Once more, we see him departing into the far-off land, even Goshen; to prepare a place for those that were aforetime his enemies: sustaining the life of all nations by miraculous supplies of bread: receiving honour from Gentiles and from Jews: raising up his brethren, as he himself had been raised on the third prophetic day (you remember that it was after two full years that Pharaoh dreamed that dream which was the origin of Joseph's deliverance); lastly, his body preserved from corruption, and actually accompanying the chosen people in their entrance into the Promised Land.

Then at last we see that the fascination of the story does not chiefly depend on its intrinsic beauty; that the shadow of the Cross, and the glory of the Crown, rest on it, and give it that mysterious interest which a child can feel, but which a S. Thomas cannot wholly fathom.

See again. The only story of our LORD'S childhood, the three days' search, is paralleled by the three days' search for Elijah, when he, too, was gone to his Father's house. His first miracle corresponds with the first of that glorious series by which Israel was set free. The same element of water changed, in one case, into blood for the destruction, in the other into wine for the support, of life. The last two, also, of Moses' miracles remain as signs to us Christians. Before our dear LORD'S ministry was completed, GOD'S people had already changed places with His enemies; and the plagues are now no longer fulfilled by contrast, but literally. He sends a thick darkness over all the land; in the one case, of three hours: in the other, of three days. It is a heathen now (mark, my Sisters, the remarkable apposition of ideas) it is a heathen now who entreats the Jewish people to spare the true Israel's life, beseeching the persecutors (only more hopelessly than Moses ever besought Pharaoh) to let Him go. A few years, and the plague of the first-born has its terrible octave in the destruction of Jerusalem; the abomination of desolation gives the warning of the destroying angel; the true Jacob, forewarned, escapes; the rest perish.

Again: see how our dear LORD'S miracles had almost all been foreshown. Once more follow me in your thoughts, as I slowly point them out.

In the preservation of Moses from the slaughter of the innocents;

In the healing Jeroboam's withered hand;

In the forty days' fasts of Moses and Elijah;

In the raising the poor widow's son at Zare-phath (think of Nain);

The noble person's child at Shunem (think of Jairus);

"The iron did swim;" and the LORD walked on the water.

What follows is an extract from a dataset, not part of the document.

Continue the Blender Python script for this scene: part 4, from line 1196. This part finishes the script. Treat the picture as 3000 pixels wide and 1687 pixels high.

Jonah, at his own desire, exposed to the sea and sinking, is brought up from destruction. Peter, at his own desire walking on the water, beginning to sink, is saved.

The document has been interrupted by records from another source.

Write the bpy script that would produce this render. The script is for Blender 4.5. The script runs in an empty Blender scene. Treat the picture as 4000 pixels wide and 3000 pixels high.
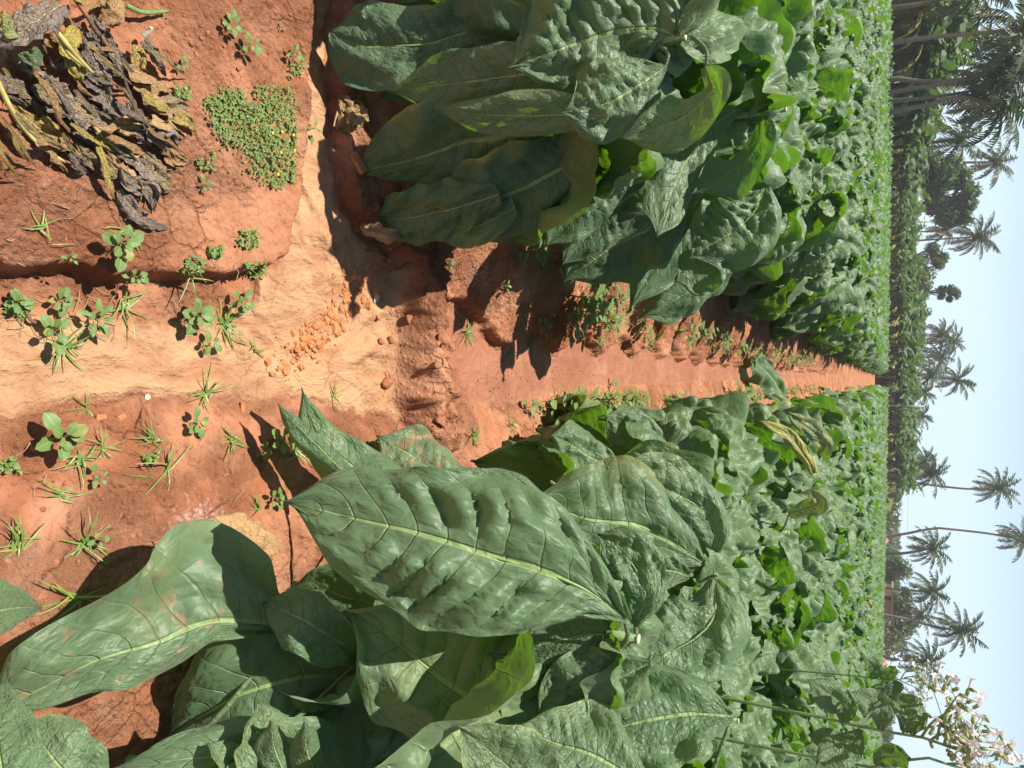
import bpy, math, random
import numpy as np
from mathutils import Vector, Matrix
sc = bpy.context.scene
col = sc.collection
R = math.radians
PI = math.pi
# ------------------------------------------------------------------ camera
F = 2778.0
H = 1.6
def cam_axes(pitch=28.2, yaw=-0.7, roll=1.2):
    p, y, d = R(pitch), R(yaw), R(roll)
    fh = np.array([-math.sin(y), math.cos(y), 0.0])
    r = np.array([math.cos(y), math.sin(y), 0.0])
    f = fh * math.cos(p) + np.array([0, 0, -math.sin(p)])
    u = np.cross(r, f)
    return f, math.cos(d) * u - math.sin(d) * r, -math.cos(d) * r - math.sin(d) * u
cf, cx, cy = cam_axes()
def ray(px, py): return cf * F + cx * (px - 2000) - cy * (py - 1500)
def G(px, py, z=0.0):
    d = ray(px, py); t = (z - H) / d[2]
    return d * t + np.array([0, 0, H])
def P(px, py, Y):
    d = ray(px, py)
    return d * Y / d[1] + np.array([0, 0, H])
def depth_of(p): return float((np.asarray(p) - [0, 0, H]) @ cf)
cam = bpy.data.cameras.new('camera')
cam.lens = 25.0; cam.sensor_width = 36.0; cam.sensor_fit = 'HORIZONTAL'
cam.clip_start = 0.05; cam.clip_end = 5000
co = bpy.data.objects.new('camera', cam); col.objects.link(co)
M4 = Matrix.Identity(4)
for i in range(3):
    M4[i][0] = cx[i]; M4[i][1] = cy[i]; M4[i][2] = -cf[i]
M4[2][3] = H
co.matrix_world = M4
sc.camera = co
# ------------------------------------------------------------------ light
SUN_AZ, SUN_EL = 84.0, 68.0        # degrees to the left of straight ahead, above the horizon
sd = np.array([-math.sin(R(SUN_AZ)) * math.cos(R(SUN_EL)), math.cos(R(SUN_AZ)) * math.cos(R(SUN_EL)), math.sin(R(SUN_EL))])
sun = bpy.data.lights.new('sun', 'SUN'); sun.energy = 5.0; sun.angle = R(0.53); sun.color = (1.0, 0.95, 0.86)
so = bpy.data.objects.new('sun', sun); col.objects.link(so)
so.rotation_euler = Vector(sd).to_track_quat('Z', 'Y').to_euler()
w = bpy.data.worlds.new('World'); sc.world = w; w.use_nodes = True
nt = w.node_tree
sky = nt.nodes.new('ShaderNodeTexSky'); sky.sky_type = 'NISHITA'; sky.sun_disc = False
sky.sun_elevation = R(SUN_EL); sky.sun_rotation = R(-SUN_AZ)
sky.air_density = 1.0; sky.dust_density = 0.4; sky.ozone_density = 1.6
tc_ = nt.nodes.new('ShaderNodeTexCoord'); sx_ = nt.nodes.new('ShaderNodeSeparateXYZ'); nt.links.new(tc_.outputs['Generated'], sx_.inputs[0])
mr_ = nt.nodes.new('ShaderNodeMapRange'); mr_.interpolation_type = 'SMOOTHSTEP'; mr_.inputs[1].default_value = .02; mr_.inputs[2].default_value = .30; mr_.inputs[3].default_value = .9; mr_.inputs[4].default_value = 0
nt.links.new(sx_.outputs[2], mr_.inputs[0])
mx_ = nt.nodes.new('ShaderNodeMix'); mx_.data_type = 'RGBA'; mx_.inputs[7].default_value = (9.6, 12.2, 14.6, 1)     # bright tropical haze towards the horizon
nt.links.new(mr_.outputs[0], mx_.inputs[0]); nt.links.new(sky.outputs[0], mx_.inputs[6]); nt.links.new(mx_.outputs[2], nt.nodes['Background'].inputs[0])
nt.nodes['Background'].inputs[1].default_value = 0.058
sc.view_settings.view_transform = 'Standard'
sc.view_settings.look = 'None'
sc.view_settings.exposure = 0.72
sc.view_settings.gamma = 1.0
sc.cycles.max_bounces = 6
sc.cycles.volume_bounces = 0
sc.cycles.transparent_max_bounces = 4
# ------------------------------------------------------------------ object helpers
def tag(o, label=None, cat=None, group=None, kind=None):
    if label: o['label'] = label
    if cat: o['category'] = cat
    if group: o['group'] = group
    if kind: o['kind'] = kind
    return o
def empty(name, loc, label=None, cat=None, group=None, rz=0.0, scale=1.0):
    o = bpy.data.objects.new(name, None); col.objects.link(o)
    o.location = loc; o.rotation_euler = (0, 0, rz); o.scale = (scale,) * 3
    o.empty_display_size = 0.05
    return tag(o, label, cat, group)
def link(name, me, parent=None, loc=None):
    o = bpy.data.objects.new(name, me); col.objects.link(o)
    if parent: o.parent = parent
    if loc is not None: o.location = loc
    return o
def copy_tree(o, parent=None):
    c = o.copy(); col.objects.link(c); c.parent = parent
    for ch in o.children: copy_tree(ch, c)
    return c
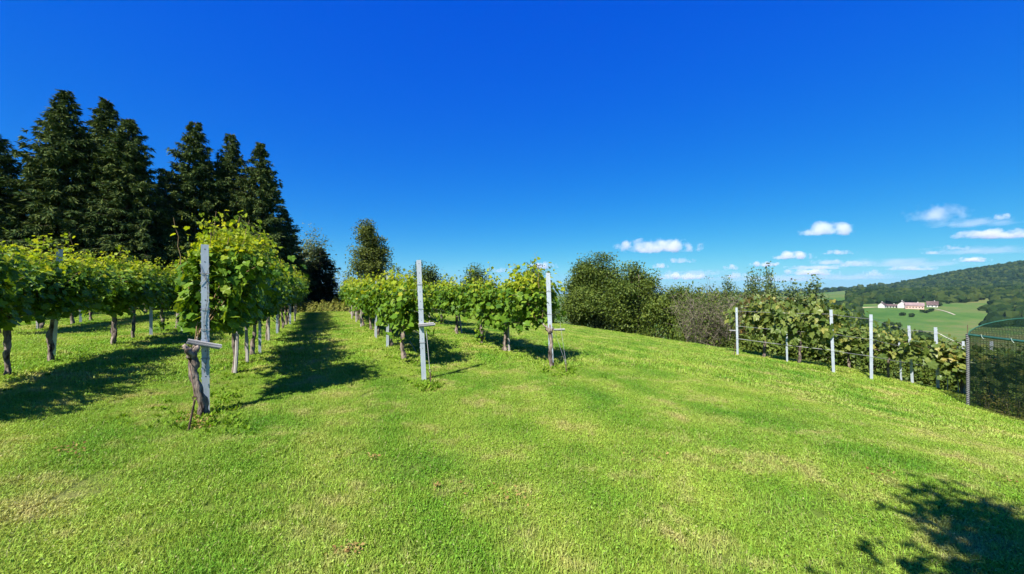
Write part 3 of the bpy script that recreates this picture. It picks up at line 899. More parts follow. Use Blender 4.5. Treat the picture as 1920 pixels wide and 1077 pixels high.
# post of the left row with a hole near its top
b = hit(98, 670); pd = post(b, at(112.5, 468, b.y - 0.12), None, w=0.085, holes=False, wraps=(0.5,))
tag(pd, 'whitish post with one bolt hole near its top rising through the left vines', 'post', 'galvanised vineyard posts')
g = Geo(); disc(g, (0, -0.0245, (670 - 482) * b.y / FOC), 0.008); link('bolt_hole', g.mesh('bolt_hole', M['steel_dark']), pd)

def short_post(px, py, h, label, w=0.07):
    b = hit(px, py); o = post(b, b + Vector((0.01, 0, h)), None, w=w, holes=False, wraps=(0.4,))
    tag(o, label, 'post', 'galvanised vineyard posts'); return o
short_post(283, 631, 1.9, 'short looking white post under the left foliage between two slim trunks')
short_post(519.5, 627.5, 1.9, 'pale steel post beside a dark trunk, under the shaded row midway back')
short_post(544, 609.5, 1.9, 'pale steel post near the far end of the row shading the aisle')
short_post(726.5, 653.5, 1.9, 'pale steel post touching the second trunk behind the leaning post')
short_post(151, 607, 1.8, 'slim white post with leaning dark trunk, in the row behind the left vines')
short_post(487, 664, 1.9, 'galvanised post hidden behind the fourth trunk of the shaded row', 0.06)
short_post(433*0+705, 636, 1.9, 'grey post among the stakes of the sunlit row', 0.05)

stk = [(440, 703, .85, (0.06, 0, 0), 'split grey stake leaning on the second trunk of the shaded row'),
       (464, 682, .80, (-0.02, 0, 0), 'pale stake tied to the thin third trunk of the shaded row'),
       (504, 641, .80, (0.0, 0, 0), 'wooden stake beside the thin fifth trunk of the shaded row'),
       (553, 603, .8, (0, 0, 0), 'wooden stake near the far end of the shaded row'),
       (704, 634, .85, (0.0, 0, 0), 'tall pale stake in front of the third trunk of the sunlit row'),
       (677, 615, .85, (0, 0, 0), 'pale stake in the cluster toward the far sunlit row end'),
       (668, 606, .85, (0, 0, 0), 'pale stake left in the cluster of the sunlit row'),
       (660, 600, .85, (0, 0, 0), 'last pale stake of the sunlit row before the hedge'),
       (955, 661, .85, (-0.04, 0, 0), 'pale stake beside the forked second trunk of the rightmost lawn row'),
       (866, 627, .85, (-0.12, 0, 0), 'slanting pale stake against the slanting trunk of the rightmost row'),
       (805, 608, .85, (0, 0, 0), 'upright pale stake seen right of the leaning steel post'),
       (772, 600, .8, (0, 0, 0), 'small pale stake seen left of the leaning steel post'),
       (332, 618, .85, (0, 0, 0), 'stake beside the dark trunk left of the boarded end post'),
       (70, 620, .8, (0, 0, 0), 'thin stake seen behind the leaves left of the white holed post')]
for px, py, h, ln, lb in stk:
    stake(hit(px, py), h, ln, lb, 0.030 if py > 650 else 0.034)

def wire(a, b, label, r=0.0022, sag=0.02, name='trellis_wire', group='trellis wires strung between posts', mat='wire', n=8, cat='wire'):
    u = np.linspace(0, 1, n)
    P = np.outer(1 - u, a) + np.outer(u, b); P[:, 2] -= sag * 4 * u * (1 - u)
    g = Geo(); add_tube(g, P, r, 5)
    return tag(link(name, g.mesh(name, M[mat])), label, cat, group)

rows = [(S1, st(P1[0])[1] + .15, 26, 'the row with the boarded end post'), (S2, st(BP2)[1], 26, 'the row behind the leaning post'),
        (S3, st(BP3)[1], 25, 'the rightmost lawn row'), (S0, st(P0[0])[1] - .5, 26, 'the row with the white holed post')]
for s_, ta, tb, nm in rows:
    for k, h in enumerate((0.78, 1.15, 1.55)):
        a = row_point(s_, ta) + Vector((0, 0, h)); e = row_point(s_, tb) + Vector((0, 0, h))
        wire(a, e, '%s grey wire strung along %s' % (('lowest', 'middle', 'upper')[k], nm))

# anchors of the end posts
def anchor(p, label, h=0.28, lean=(0.03, -0.05)):
    g = Geo()
    add_tube(g, [(-lean[0], -lean[1], -0.08), (0, 0, 0.02), (lean[0], lean[1], h)], 0.011, 6)
    a = np.linspace(0, 2 * np.pi, 11)
    add_tube(g, [(lean[0] + 0.024 * math.cos(k), lean[1], h + 0.024 + 0.024 * math.sin(k)) for k in a], 0.006, 5)
    o = link('ground_anchor', g.mesh('ground_anchor', M['iron'])); o.location = p
    return tag(o, label, 'anchor', 'iron ground anchors of the rows')
A1 = hit(354, 808); anchor(A1, 'dark iron anchor rod left of the thick gnarled trunk', 0.33, (0.05, 0.02))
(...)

In the rebuking of the Red Sea by Moses:

In the blasting of the fig-trees by his power (he smote their vines also, and fig-trees):

In the glorification of his countenance by a divine light;

In the cure of Naaman in Jordan, and of him that was washed in Siloam;

In the resurrection from the dead when a troop was nigh: (and then think of the keepers at the sepulchre;)

In the Ascension to Heaven of Elijah. Are not these marvellous likenesses? marvellous proofs of the One SPIRIT?

Sometimes the hint has to be thought out. Take an example. You have all of you read that dark saying, "As the shepherd delivers from destruction two legs, or the piece of an ear." Did you ever connect it with the way in which of the Good Shepherd it is written, "They brake not His legs;" and again how "He touched his ear, and healed him?"

Some day next week, if it please GOD, we will see how in His words as well as in His deeds, that same LORD is beginning, middle, and end; the Alpha of the Old Testament, the Omega of the New.

Meanwhile here we will rest: only let me ask you, my Sisters, now that we are drawing so very near to that most Holy Week, more than ever to lay aside every weight, and the sin that doth so easily beset you, and to run with patience the race that is set before you.

Finish this week, and we look away from ourselves and our sins to Him Who for us was made sin, that we might be made--as He grant that you, above others, may in the Eternal Easter be made--the righteousness of GOD in Him. And now, &c.